State-directed heavy infrastructure — China's BEST and CFETR tokamaks
EAST hits 1,066 seconds of H-mode as construction begins on the Burning Plasma Experimental Superconducting Tokamak.
China's state-directed fusion program continues to shatter endurance records while rapidly constructing next-generation heavy infrastructure. The Experimental Advanced Superconducting Tokamak (EAST) recently set a milestone by maintaining steady-state high-confinement plasma for 1,066 seconds — nearly three times its previous record.

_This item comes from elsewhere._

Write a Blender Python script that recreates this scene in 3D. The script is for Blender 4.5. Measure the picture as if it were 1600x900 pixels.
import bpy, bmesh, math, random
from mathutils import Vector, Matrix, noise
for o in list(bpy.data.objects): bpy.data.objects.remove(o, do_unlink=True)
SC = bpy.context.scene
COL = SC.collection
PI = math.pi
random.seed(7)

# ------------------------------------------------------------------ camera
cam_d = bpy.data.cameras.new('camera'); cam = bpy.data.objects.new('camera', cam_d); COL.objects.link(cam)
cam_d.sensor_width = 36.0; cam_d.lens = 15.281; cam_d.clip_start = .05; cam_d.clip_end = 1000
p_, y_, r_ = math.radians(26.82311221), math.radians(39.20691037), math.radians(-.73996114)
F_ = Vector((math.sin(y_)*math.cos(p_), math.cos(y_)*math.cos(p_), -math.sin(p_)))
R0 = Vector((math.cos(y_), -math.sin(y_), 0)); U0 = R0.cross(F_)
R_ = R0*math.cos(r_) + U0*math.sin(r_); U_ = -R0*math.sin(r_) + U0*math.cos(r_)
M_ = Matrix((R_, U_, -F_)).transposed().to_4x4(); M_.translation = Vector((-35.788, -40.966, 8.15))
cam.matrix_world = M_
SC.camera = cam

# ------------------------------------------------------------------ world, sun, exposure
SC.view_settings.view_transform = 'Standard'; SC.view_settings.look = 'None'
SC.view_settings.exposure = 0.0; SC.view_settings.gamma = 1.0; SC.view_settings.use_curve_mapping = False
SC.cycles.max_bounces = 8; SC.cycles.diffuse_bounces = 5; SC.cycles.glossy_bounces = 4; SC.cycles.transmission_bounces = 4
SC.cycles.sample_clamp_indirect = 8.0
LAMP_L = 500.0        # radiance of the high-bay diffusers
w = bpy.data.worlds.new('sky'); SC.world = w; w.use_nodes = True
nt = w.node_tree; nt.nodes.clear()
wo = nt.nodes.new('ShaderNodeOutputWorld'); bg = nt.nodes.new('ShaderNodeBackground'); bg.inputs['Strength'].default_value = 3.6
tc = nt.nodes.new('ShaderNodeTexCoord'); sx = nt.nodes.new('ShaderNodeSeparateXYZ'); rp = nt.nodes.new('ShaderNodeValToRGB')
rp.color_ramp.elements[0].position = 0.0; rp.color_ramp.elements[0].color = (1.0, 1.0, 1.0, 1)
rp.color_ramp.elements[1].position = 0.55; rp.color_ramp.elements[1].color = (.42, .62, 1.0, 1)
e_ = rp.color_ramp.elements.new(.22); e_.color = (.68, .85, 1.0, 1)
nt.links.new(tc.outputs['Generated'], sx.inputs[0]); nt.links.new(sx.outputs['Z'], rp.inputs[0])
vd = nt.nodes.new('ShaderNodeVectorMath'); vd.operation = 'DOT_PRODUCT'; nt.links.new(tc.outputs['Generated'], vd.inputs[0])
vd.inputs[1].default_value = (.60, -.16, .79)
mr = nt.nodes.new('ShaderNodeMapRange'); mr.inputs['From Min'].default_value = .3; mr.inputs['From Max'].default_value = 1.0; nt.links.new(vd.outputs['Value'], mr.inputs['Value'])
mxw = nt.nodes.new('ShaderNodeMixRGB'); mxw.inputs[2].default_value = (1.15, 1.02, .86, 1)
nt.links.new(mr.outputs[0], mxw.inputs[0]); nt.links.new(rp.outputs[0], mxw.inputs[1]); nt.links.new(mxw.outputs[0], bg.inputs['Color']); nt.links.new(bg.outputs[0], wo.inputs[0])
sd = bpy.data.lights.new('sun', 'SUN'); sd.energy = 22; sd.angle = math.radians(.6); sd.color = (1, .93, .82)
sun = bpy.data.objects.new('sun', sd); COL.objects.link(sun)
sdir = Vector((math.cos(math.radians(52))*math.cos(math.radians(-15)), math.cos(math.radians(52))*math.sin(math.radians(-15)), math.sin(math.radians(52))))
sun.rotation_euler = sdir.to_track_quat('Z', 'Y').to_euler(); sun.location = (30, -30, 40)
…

Building on this operational data, the Institute of Plasma Physics is constructing the Burning Plasma Experimental Superconducting Tokamak (BEST) at the CRAFT campus to explore steady-state control of deuterium-tritium plasmas and strictly validate tritium breeding and extraction schemes. BEST is designed as a reduced-scale engineering test bed, de-risking systems before they are committed to the full-scale demonstration reactor.
These devices serve as engineering precursors to the China Fusion Engineering Test Reactor (CFETR), a massive demonstration plant targeting 1.5 to 3 gigawatts of fusion power and an exceptional fusion gain between 15 and 30. CFETR is widely viewed as the only government program with a credible path to multi-gigawatt fusion electricity this side of 2040.